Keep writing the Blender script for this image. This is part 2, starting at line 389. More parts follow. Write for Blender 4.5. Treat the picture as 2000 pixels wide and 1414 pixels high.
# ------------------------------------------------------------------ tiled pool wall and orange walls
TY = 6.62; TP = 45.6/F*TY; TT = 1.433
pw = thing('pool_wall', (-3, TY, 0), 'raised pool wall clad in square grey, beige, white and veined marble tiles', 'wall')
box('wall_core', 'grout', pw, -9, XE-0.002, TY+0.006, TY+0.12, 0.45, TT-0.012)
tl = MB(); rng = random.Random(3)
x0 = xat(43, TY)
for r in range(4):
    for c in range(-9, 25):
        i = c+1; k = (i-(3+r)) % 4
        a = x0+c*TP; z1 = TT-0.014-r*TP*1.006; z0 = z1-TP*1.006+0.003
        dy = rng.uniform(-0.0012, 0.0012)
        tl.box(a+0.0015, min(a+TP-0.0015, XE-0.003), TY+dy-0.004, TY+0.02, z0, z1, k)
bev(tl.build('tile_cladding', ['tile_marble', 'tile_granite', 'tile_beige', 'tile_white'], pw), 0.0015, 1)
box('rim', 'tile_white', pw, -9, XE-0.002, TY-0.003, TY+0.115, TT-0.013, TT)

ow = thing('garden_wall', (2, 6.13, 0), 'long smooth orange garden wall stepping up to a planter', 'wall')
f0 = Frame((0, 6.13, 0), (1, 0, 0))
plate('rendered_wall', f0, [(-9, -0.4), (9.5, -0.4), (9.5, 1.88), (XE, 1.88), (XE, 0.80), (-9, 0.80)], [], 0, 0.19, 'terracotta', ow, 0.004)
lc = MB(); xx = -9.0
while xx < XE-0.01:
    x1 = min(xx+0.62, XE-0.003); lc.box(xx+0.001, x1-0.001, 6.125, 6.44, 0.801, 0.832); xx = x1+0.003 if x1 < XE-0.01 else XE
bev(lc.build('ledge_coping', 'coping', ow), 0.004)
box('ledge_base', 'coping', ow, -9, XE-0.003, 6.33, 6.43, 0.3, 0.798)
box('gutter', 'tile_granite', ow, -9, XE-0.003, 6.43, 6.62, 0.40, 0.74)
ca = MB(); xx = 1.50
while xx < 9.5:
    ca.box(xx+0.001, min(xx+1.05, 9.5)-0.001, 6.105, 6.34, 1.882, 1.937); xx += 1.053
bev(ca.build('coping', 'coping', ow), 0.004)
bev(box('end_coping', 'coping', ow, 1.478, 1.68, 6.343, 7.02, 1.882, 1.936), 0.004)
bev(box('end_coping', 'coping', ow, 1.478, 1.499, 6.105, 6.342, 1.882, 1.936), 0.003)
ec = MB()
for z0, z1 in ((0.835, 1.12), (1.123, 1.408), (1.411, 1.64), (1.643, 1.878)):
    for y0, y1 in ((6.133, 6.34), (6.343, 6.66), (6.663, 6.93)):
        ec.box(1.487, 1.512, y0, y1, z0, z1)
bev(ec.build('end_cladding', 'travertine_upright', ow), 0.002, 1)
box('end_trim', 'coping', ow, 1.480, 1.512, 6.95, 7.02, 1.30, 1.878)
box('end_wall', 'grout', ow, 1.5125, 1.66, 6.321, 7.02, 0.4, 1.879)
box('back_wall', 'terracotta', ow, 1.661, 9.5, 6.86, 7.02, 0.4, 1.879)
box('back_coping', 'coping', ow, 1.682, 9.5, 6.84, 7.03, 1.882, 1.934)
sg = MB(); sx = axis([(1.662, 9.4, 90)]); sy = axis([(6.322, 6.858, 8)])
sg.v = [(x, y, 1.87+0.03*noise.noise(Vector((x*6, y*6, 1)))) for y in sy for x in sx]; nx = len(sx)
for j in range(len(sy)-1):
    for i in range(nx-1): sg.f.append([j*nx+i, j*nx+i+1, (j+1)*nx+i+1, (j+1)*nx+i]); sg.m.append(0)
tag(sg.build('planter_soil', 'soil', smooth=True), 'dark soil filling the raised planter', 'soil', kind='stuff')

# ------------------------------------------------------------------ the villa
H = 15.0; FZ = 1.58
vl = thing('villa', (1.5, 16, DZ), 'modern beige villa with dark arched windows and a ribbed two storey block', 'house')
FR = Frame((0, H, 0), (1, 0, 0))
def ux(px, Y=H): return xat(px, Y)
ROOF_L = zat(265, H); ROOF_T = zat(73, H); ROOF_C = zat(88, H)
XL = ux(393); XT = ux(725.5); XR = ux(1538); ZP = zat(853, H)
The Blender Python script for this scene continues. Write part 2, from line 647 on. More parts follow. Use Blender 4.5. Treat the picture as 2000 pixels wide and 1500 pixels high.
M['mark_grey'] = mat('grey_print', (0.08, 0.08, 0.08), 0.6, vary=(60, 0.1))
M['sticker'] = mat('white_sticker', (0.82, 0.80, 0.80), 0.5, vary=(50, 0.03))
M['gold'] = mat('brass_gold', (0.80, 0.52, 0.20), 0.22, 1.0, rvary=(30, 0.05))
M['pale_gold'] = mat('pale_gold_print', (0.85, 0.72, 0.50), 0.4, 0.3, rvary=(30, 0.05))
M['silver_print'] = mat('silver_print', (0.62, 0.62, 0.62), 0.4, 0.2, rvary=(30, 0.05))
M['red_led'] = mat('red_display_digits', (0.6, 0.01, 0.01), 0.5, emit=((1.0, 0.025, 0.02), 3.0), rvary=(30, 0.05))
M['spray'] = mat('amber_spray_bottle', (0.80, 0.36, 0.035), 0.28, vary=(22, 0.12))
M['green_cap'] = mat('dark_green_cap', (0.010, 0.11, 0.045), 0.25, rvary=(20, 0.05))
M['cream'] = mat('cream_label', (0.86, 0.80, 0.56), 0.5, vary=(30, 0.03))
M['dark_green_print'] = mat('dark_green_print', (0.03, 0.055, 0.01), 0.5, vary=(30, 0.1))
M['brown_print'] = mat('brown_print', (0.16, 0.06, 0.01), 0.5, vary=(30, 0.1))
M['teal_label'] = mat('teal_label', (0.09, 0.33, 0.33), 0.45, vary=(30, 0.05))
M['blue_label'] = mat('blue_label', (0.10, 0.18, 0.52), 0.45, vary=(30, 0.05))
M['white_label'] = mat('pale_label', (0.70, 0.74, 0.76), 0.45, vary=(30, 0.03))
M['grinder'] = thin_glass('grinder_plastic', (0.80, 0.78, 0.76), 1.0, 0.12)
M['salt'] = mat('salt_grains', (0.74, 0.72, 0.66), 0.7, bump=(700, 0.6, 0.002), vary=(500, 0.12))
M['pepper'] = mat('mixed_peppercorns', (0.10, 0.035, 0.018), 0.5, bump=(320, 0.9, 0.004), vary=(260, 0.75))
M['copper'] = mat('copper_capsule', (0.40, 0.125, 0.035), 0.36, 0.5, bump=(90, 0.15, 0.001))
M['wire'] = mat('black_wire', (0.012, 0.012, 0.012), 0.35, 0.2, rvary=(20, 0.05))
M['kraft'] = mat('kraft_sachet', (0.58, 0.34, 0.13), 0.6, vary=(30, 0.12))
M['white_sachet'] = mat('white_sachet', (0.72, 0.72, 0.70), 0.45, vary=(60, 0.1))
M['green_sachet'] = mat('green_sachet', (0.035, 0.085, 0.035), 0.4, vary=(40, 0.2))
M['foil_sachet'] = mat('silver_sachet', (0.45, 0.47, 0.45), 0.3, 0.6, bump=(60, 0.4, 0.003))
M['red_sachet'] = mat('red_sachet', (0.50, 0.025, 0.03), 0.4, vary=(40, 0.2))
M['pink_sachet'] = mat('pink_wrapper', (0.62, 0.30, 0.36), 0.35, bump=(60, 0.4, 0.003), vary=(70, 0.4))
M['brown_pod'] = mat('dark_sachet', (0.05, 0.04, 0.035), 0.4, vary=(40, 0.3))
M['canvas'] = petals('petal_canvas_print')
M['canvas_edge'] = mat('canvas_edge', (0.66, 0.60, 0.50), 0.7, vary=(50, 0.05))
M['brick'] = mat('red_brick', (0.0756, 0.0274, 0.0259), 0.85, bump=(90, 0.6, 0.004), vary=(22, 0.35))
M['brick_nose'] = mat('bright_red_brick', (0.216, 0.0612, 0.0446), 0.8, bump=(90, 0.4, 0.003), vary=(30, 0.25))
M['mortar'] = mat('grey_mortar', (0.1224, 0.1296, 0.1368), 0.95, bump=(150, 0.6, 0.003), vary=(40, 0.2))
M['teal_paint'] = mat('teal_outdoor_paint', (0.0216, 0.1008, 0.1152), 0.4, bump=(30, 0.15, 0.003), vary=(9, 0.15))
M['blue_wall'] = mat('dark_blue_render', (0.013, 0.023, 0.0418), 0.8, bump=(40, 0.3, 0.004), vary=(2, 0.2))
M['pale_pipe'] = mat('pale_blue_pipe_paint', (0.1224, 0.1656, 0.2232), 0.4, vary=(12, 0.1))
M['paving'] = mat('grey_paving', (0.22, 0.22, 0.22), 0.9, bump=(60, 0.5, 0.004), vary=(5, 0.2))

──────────

Extract exactly the leading lines of the data, stopping at and including the line with "TY+0.115, TT-0.013, TT)".

Keep writing the Blender script for this image. This is part 2, starting at line 389. More parts follow. Write for Blender 4.5. Treat the picture as 2000 pixels wide and 1414 pixels high.
# ------------------------------------------------------------------ tiled pool wall and orange walls
TY = 6.62; TP = 45.6/F*TY; TT = 1.433
pw = thing('pool_wall', (-3, TY, 0), 'raised pool wall clad in square grey, beige, white and veined marble tiles', 'wall')
box('wall_core', 'grout', pw, -9, XE-0.002, TY+0.006, TY+0.12, 0.45, TT-0.012)
tl = MB(); rng = random.Random(3)
x0 = xat(43, TY)
for r in range(4):
    for c in range(-9, 25):
        i = c+1; k = (i-(3+r)) % 4
        a = x0+c*TP; z1 = TT-0.014-r*TP*1.006; z0 = z1-TP*1.006+0.003
        dy = rng.uniform(-0.0012, 0.0012)
        tl.box(a+0.0015, min(a+TP-0.0015, XE-0.003), TY+dy-0.004, TY+0.02, z0, z1, k)
bev(tl.build('tile_cladding', ['tile_marble', 'tile_granite', 'tile_beige', 'tile_white'], pw), 0.0015, 1)
box('rim', 'tile_white', pw, -9, XE-0.002, TY-0.003, TY+0.115, TT-0.013, TT)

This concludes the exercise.